# Start of Input rows

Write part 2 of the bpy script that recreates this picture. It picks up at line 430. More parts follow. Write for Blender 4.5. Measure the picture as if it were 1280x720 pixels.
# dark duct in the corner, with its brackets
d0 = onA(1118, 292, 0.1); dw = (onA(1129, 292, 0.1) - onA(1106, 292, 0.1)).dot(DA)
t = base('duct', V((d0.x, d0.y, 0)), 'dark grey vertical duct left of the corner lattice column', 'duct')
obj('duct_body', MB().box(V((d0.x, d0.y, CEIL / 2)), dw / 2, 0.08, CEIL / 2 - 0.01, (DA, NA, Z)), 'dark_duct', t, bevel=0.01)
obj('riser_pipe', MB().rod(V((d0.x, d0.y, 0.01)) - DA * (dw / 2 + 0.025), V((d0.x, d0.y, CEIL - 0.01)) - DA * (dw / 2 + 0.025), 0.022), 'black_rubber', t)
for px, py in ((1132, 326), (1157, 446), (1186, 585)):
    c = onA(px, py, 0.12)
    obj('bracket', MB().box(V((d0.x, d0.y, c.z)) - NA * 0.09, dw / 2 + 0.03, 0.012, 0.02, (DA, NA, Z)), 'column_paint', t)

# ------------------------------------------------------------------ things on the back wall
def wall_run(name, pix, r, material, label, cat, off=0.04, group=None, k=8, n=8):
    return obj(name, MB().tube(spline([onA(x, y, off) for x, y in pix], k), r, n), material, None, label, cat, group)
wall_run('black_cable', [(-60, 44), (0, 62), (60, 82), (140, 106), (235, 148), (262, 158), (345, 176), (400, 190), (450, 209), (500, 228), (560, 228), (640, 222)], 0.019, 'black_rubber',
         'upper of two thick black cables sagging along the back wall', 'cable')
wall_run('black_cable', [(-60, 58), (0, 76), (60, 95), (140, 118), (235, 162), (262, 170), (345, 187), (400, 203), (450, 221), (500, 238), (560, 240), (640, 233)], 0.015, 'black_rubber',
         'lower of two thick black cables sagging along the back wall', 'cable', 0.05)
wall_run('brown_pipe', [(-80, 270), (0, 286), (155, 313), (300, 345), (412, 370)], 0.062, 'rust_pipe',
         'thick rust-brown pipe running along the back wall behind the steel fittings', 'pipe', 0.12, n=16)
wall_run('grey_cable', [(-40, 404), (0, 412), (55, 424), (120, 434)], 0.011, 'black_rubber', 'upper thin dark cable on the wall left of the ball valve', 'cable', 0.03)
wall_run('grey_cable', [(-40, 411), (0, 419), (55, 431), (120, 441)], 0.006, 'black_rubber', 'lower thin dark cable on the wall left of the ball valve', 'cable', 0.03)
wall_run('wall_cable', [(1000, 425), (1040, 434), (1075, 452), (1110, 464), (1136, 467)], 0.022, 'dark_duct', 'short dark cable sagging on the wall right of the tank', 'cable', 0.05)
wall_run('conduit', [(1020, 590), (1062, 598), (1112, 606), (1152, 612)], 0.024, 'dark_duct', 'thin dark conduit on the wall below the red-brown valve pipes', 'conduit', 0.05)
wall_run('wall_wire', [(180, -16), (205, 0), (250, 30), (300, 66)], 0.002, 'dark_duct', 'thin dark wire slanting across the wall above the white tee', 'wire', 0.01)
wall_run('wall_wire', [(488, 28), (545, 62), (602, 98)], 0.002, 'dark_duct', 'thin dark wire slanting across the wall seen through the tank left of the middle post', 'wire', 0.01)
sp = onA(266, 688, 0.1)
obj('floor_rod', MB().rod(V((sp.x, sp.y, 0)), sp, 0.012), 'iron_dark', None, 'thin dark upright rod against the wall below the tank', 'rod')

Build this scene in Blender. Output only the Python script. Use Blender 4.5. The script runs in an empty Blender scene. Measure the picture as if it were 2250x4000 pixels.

# End of Input rows

Exercise prompt
Repeat the records above exactly as they appear.

Correct output
Write part 2 of the bpy script that recreates this picture. It picks up at line 430. More parts follow. Write for Blender 4.5. Measure the picture as if it were 1280x720 pixels.
# dark duct in the corner, with its brackets
d0 = onA(1118, 292, 0.1); dw = (onA(1129, 292, 0.1) - onA(1106, 292, 0.1)).dot(DA)
t = base('duct', V((d0.x, d0.y, 0)), 'dark grey vertical duct left of the corner lattice column', 'duct')
obj('duct_body', MB().box(V((d0.x, d0.y, CEIL / 2)), dw / 2, 0.08, CEIL / 2 - 0.01, (DA, NA, Z)), 'dark_duct', t, bevel=0.01)
obj('riser_pipe', MB().rod(V((d0.x, d0.y, 0.01)) - DA * (dw / 2 + 0.025), V((d0.x, d0.y, CEIL - 0.01)) - DA * (dw / 2 + 0.025), 0.022), 'black_rubber', t)
for px, py in ((1132, 326), (1157, 446), (1186, 585)):
    c = onA(px, py, 0.12)
    obj('bracket', MB().box(V((d0.x, d0.y, c.z)) - NA * 0.09, dw / 2 + 0.03, 0.012, 0.02, (DA, NA, Z)), 'column_paint', t)

# ------------------------------------------------------------------ things on the back wall
def wall_run(name, pix, r, material, label, cat, off=0.04, group=None, k=8, n=8):
    return obj(name, MB().tube(spline([onA(x, y, off) for x, y in pix], k), r, n), material, None, label, cat, group)
wall_run('black_cable', [(-60, 44), (0, 62), (60, 82), (140, 106), (235, 148), (262, 158), (345, 176), (400, 190), (450, 209), (500, 228), (560, 228), (640, 222)], 0.019, 'black_rubber',
         'upper of two thick black cables sagging along the back wall', 'cable')
wall_run('black_cable', [(-60, 58), (0, 76), (60, 95), (140, 118), (235, 162), (262, 170), (345, 187), (400, 203), (450, 221), (500, 238), (560, 240), (640, 233)], 0.015, 'black_rubber',
         'lower of two thick black cables sagging along the back wall', 'cable', 0.05)
wall_run('brown_pipe', [(-80, 270), (0, 286), (155, 313), (300, 345), (412, 370)], 0.062, 'rust_pipe',
         'thick rust-brown pipe running along the back wall behind the steel fittings', 'pipe', 0.12, n=16)
wall_run('grey_cable', [(-40, 404), (0, 412), (55, 424), (120, 434)], 0.011, 'black_rubber', 'upper thin dark cable on the wall left of the ball valve', 'cable', 0.03)
wall_run('grey_cable', [(-40, 411), (0, 419), (55, 431), (120, 441)], 0.006, 'black_rubber', 'lower thin dark cable on the wall left of the ball valve', 'cable', 0.03)
wall_run('wall_cable', [(1000, 425), (1040, 434), (1075, 452), (1110, 464), (1136, 467)], 0.022, 'dark_duct', 'short dark cable sagging on the wall right of the tank', 'cable', 0.05)
wall_run('conduit', [(1020, 590), (1062, 598), (1112, 606), (1152, 612)], 0.024, 'dark_duct', 'thin dark conduit on the wall below the red-brown valve pipes', 'conduit', 0.05)
wall_run('wall_wire', [(180, -16), (205, 0), (250, 30), (300, 66)], 0.002, 'dark_duct', 'thin dark wire slanting across the wall above the white tee', 'wire', 0.01)
wall_run('wall_wire', [(488, 28), (545, 62), (602, 98)], 0.002, 'dark_duct', 'thin dark wire slanting across the wall seen through the tank left of the middle post', 'wire', 0.01)
sp = onA(266, 688, 0.1)
obj('floor_rod', MB().rod(V((sp.x, sp.y, 0)), sp, 0.012), 'iron_dark', None, 'thin dark upright rod against the wall below the tank', 'rod')

Build this scene in Blender. Output only the Python script. Use Blender 4.5. The script runs in an empty Blender scene. Measure the picture as if it were 2250x4000 pixels.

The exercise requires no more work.